What you should do -> Pick out each line containing the string "parts".

Given material ->
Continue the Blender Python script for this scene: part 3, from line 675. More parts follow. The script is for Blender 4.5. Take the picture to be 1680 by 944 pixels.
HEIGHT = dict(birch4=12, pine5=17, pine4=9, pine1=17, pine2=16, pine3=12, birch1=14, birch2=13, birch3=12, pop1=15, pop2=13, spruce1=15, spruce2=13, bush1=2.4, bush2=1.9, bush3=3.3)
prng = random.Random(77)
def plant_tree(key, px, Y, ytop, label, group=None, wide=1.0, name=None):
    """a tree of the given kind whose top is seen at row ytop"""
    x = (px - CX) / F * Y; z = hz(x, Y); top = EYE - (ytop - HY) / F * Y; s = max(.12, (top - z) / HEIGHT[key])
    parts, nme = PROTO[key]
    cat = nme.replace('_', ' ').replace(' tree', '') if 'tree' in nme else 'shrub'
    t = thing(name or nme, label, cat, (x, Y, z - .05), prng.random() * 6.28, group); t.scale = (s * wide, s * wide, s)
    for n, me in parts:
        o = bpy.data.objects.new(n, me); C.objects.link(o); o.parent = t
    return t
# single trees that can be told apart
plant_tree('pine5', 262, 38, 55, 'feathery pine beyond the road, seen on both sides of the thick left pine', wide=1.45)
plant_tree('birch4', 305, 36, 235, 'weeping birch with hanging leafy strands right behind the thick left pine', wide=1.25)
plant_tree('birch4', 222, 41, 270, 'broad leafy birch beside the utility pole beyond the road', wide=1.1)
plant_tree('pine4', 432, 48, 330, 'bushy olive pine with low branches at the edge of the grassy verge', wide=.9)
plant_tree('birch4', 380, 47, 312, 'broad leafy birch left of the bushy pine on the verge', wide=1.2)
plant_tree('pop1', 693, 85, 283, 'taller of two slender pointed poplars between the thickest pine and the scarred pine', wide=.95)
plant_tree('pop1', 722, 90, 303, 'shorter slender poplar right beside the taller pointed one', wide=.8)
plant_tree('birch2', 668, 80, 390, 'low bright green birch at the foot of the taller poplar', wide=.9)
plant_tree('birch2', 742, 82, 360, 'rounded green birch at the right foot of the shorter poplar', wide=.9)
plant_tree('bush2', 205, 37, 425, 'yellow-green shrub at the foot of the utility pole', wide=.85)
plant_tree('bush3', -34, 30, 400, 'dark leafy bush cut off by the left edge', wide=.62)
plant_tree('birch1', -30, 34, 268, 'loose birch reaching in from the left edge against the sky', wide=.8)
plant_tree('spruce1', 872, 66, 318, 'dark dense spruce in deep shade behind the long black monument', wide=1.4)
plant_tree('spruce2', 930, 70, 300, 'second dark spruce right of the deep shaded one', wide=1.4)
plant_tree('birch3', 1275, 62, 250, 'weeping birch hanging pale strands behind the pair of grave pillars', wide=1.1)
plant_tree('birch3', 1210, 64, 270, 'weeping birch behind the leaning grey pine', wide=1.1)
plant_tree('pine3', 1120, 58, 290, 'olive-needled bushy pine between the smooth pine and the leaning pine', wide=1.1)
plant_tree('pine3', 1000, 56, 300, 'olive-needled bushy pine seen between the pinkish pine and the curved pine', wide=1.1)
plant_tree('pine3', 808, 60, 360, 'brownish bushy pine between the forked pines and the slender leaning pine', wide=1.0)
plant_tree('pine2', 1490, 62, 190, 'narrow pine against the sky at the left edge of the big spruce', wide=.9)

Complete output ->
Continue the Blender Python script for this scene: part 3, from line 675. More parts follow. The script is for Blender 4.5. Take the picture to be 1680 by 944 pixels.
    parts, nme = PROTO[key]
    for n, me in parts:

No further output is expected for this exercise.